> **Collected data**:
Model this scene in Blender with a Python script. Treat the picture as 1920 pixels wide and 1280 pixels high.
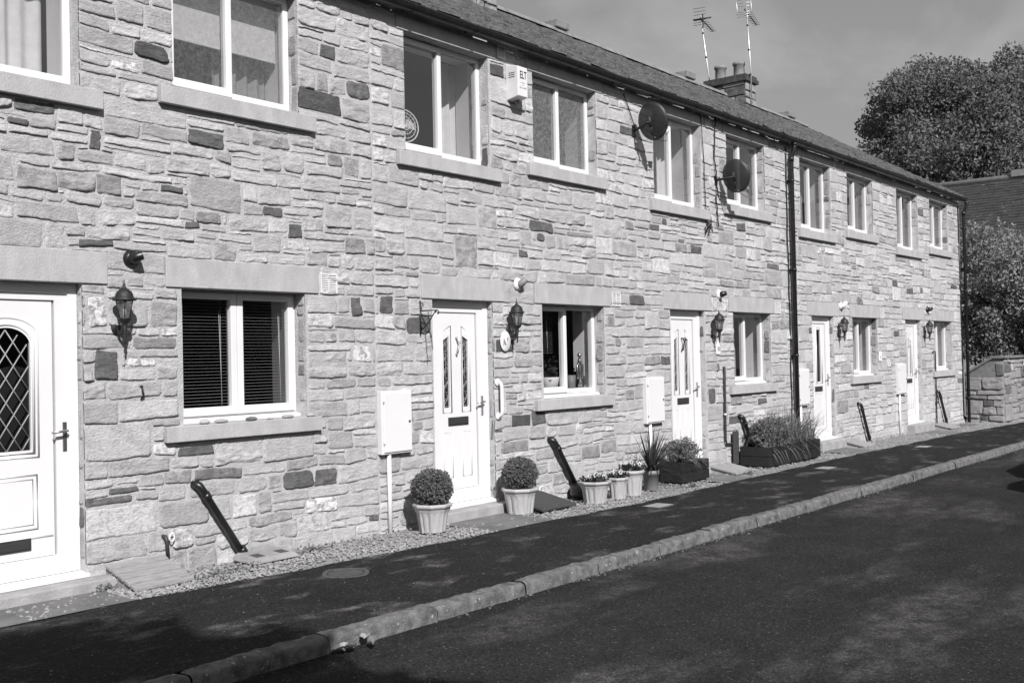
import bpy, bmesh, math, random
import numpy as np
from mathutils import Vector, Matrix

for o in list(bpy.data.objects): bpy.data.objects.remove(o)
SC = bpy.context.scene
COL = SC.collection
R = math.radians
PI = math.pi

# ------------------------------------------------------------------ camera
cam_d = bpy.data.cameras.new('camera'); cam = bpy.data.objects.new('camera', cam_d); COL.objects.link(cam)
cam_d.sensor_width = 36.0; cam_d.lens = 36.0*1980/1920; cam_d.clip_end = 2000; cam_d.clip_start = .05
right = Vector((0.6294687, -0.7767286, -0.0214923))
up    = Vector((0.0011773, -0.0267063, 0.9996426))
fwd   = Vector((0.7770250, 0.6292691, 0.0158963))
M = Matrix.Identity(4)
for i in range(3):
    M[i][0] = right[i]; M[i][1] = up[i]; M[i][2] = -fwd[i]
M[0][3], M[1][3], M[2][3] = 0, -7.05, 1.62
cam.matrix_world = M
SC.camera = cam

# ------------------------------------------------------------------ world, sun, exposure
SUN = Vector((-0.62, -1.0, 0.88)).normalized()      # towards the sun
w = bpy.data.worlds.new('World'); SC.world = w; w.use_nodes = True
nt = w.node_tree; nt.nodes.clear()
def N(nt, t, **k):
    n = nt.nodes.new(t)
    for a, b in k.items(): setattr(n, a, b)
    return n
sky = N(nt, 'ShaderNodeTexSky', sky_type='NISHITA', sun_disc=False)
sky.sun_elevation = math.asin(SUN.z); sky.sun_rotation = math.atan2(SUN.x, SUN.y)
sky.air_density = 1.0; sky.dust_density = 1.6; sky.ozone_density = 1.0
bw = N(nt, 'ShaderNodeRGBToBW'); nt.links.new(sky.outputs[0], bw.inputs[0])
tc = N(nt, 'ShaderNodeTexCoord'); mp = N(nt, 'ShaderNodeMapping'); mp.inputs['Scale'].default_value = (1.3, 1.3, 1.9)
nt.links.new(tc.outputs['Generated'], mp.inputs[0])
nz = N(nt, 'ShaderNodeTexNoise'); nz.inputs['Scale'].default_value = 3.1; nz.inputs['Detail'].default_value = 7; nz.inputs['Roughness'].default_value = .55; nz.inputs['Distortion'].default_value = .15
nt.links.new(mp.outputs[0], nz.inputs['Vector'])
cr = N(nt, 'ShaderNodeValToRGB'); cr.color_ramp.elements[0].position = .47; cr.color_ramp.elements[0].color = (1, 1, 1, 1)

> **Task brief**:
Strip out the pictures and quote the remaining data word for word.

> **Complete response**:
Model this scene in Blender with a Python script. Treat the picture as 1920 pixels wide and 1280 pixels high.
import bpy, bmesh, math, random
import numpy as np
from mathutils import Vector, Matrix

for o in list(bpy.data.objects): bpy.data.objects.remove(o)
SC = bpy.context.scene
COL = SC.collection
R = math.radians
PI = math.pi

# ------------------------------------------------------------------ camera
cam_d = bpy.data.cameras.new('camera'); cam = bpy.data.objects.new('camera', cam_d); COL.objects.link(cam)
cam_d.sensor_width = 36.0; cam_d.lens = 36.0*1980/1920; cam_d.clip_end = 2000; cam_d.clip_start = .05
right = Vector((0.6294687, -0.7767286, -0.0214923))
up    = Vector((0.0011773, -0.0267063, 0.9996426))
fwd   = Vector((0.7770250, 0.6292691, 0.0158963))
M = Matrix.Identity(4)
for i in range(3):
    M[i][0] = right[i]; M[i][1] = up[i]; M[i][2] = -fwd[i]
M[0][3], M[1][3], M[2][3] = 0, -7.05, 1.62
cam.matrix_world = M
SC.camera = cam

# ------------------------------------------------------------------ world, sun, exposure
SUN = Vector((-0.62, -1.0, 0.88)).normalized()      # towards the sun
w = bpy.data.worlds.new('World'); SC.world = w; w.use_nodes = True
nt = w.node_tree; nt.nodes.clear()
def N(nt, t, **k):
    n = nt.nodes.new(t)
    for a, b in k.items(): setattr(n, a, b)
    return n
sky = N(nt, 'ShaderNodeTexSky', sky_type='NISHITA', sun_disc=False)
sky.sun_elevation = math.asin(SUN.z); sky.sun_rotation = math.atan2(SUN.x, SUN.y)
sky.air_density = 1.0; sky.dust_density = 1.6; sky.ozone_density = 1.0
bw = N(nt, 'ShaderNodeRGBToBW'); nt.links.new(sky.outputs[0], bw.inputs[0])
tc = N(nt, 'ShaderNodeTexCoord'); mp = N(nt, 'ShaderNodeMapping'); mp.inputs['Scale'].default_value = (1.3, 1.3, 1.9)
nt.links.new(tc.outputs['Generated'], mp.inputs[0])
nz = N(nt, 'ShaderNodeTexNoise'); nz.inputs['Scale'].default_value = 3.1; nz.inputs['Detail'].default_value = 7; nz.inputs['Roughness'].default_value = .55; nz.inputs['Distortion'].default_value = .15
nt.links.new(mp.outputs[0], nz.inputs['Vector'])
cr = N(nt, 'ShaderNodeValToRGB'); cr.color_ramp.elements[0].position = .47; cr.color_ramp.elements[0].color = (1, 1, 1, 1)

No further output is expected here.